Perplexed_Sjel, March 29th, 2008

**** MERGED REVIEW FOR SPLIT ****

____________________________________________________________________________
(Trist)

‘Black Veils’ is one of the latest pieces of material to come out from Trist, the Czech outfit. There are a whole host of demos, and such without haven’t been officially released by the band. The track on this split, ‘Mlhové Pole’ is a song taken from one of those unofficial demo's. I believe the demo was entitled, ‘Trnový Labyrint’. The song is practically the same as it was on the initial demo, but it’s longer. I’ve not listened to the unofficial demo in a while, so I can’t say what is different about the song. What I can deal with is what it sounds like in it’s current state, on this release. ‘Black Veils’ is seemingly one of the last pieces of material Trist will ever release. The band are apparently on hold for the foreseeable future, which is a mighty shame. So, we struggle through it and deal with what we were given before the band’s mysterious departure from the underground scene. ‘Black Veils’ is typical of Trist. It doesn’t feature a track that is much different from anything else the band has bothered to release. However formulated the band have become, I still love the material. This track is a good track, though not the best. The production isn’t as clear as some of the other full-lengths, but it’s an element which automatically sets it apart from the rest of Trist’s material. The production has a muddy feel to it, with the vocals and guitar work taking hold of much of the limelight. The bass is almost none existent, but it’s not that important anyway. The percussion is very simplistic, though it doesn’t need to be innovative because when dealing with Trist, one knows the work goes into what the guitars produce, as opposed to anything else. It sounds like a drum machine is used, to be honest. Very repetitive, simplistic beat. It’s not varied. It’s not overly significant. The guitars are where all the joy comes from. They create such splendid soundscapes, it has to be said. Trist are a band who explores the depressive side of black metal through atmosphere, not innovation. Musicianship has to be credited because despite the lack of features, it’s a good song. Worthy of anyone’s time.

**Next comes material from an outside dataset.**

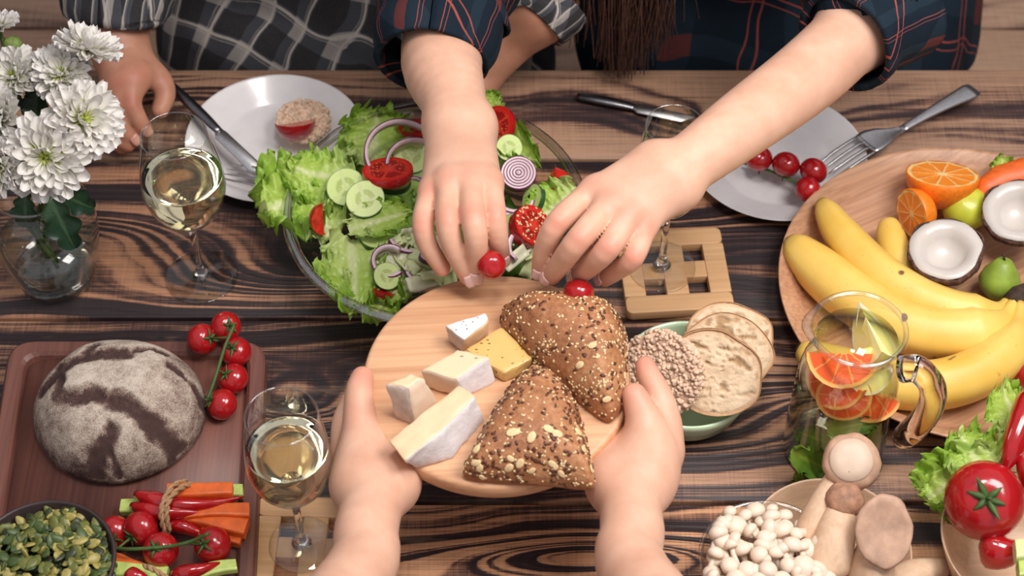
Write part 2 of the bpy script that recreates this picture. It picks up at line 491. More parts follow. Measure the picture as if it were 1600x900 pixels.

The second half of the split deals with a new band, one I’d never even heard of before this split, Through The Pain. Their track, ‘Inner Oppression’ is similar only to Trist due to the fact that it serves up the same connotations the Trist track does. Despair, desolation and overriding melancholy. If you’re expecting anything we’ve not all heard before, you’ll be in for a disappointment. This song, ‘Inner Oppression’ isn’t ground breaking in the slightest. It, like the Trist sound, is simplistic. Typical rasping vocals which are indecipherable at the best of times. Repetitive guitars. Repetitive percussion. Bass is lost behind the wall of distortion. Through The Pain don’t offer much to write home about, in all honesty. From start to finish the song is almost exactly the same. No change. No variation. Just rasping vocals over a sea of repetition. Wave after wave of minimalist drums and riffs that don’t inspire. Quite disappointing. ____________________________________________________________________________
(Through the Pain)

‘Black Veils’ is one of the latest pieces of material to come out from Trist, the Czech outfit. There are a whole host of demos, and such without haven’t been officially released by the band. The track on this split, ‘Mlhové Pole’ is a song taken from one of those unofficial demo's. I believe the demo was entitled, ‘Trnový Labyrint’. The song is practically the same as it was on the initial demo, but it’s longer. I’ve not listened to the unofficial demo in a while, so I can’t say what is different about the song. What I can deal with is what it sounds like in it’s current state, on this release. ‘Black Veils’ is seemingly one of the last pieces of material Trist will ever release. The band are apparently on hold for the foreseeable future, which is a mighty shame. So, we struggle through it and deal with what we were given before the band’s mysterious departure from the underground scene. ‘Black Veils’ is typical of Trist. It doesn’t feature a track that is much different from anything else the band has bothered to release. However formulated the band have become, I still love the material. This track is a good track, though not the best. The production isn’t as clear as some of the other full-lengths, but it’s an element which automatically sets it apart from the rest of Trist’s material. The production has a muddy feel to it, with the vocals and guitar work taking hold of much of the limelight. The bass is almost none existent, but it’s not that important anyway. The percussion is very simplistic, though it doesn’t need to be innovative because when dealing with Trist, one knows the work goes into what the guitars produce, as opposed to anything else. It sounds like a drum machine is used, to be honest. Very repetitive, simplistic beat. It’s not varied. It’s not overly significant. The guitars are where all the joy comes from. They create such splendid soundscapes, it has to be said. Trist are a band who explores the depressive side of black metal through atmosphere, not innovation. Musicianship has to be credited because despite the lack of features, it’s a good song. Worthy of anyone’s time.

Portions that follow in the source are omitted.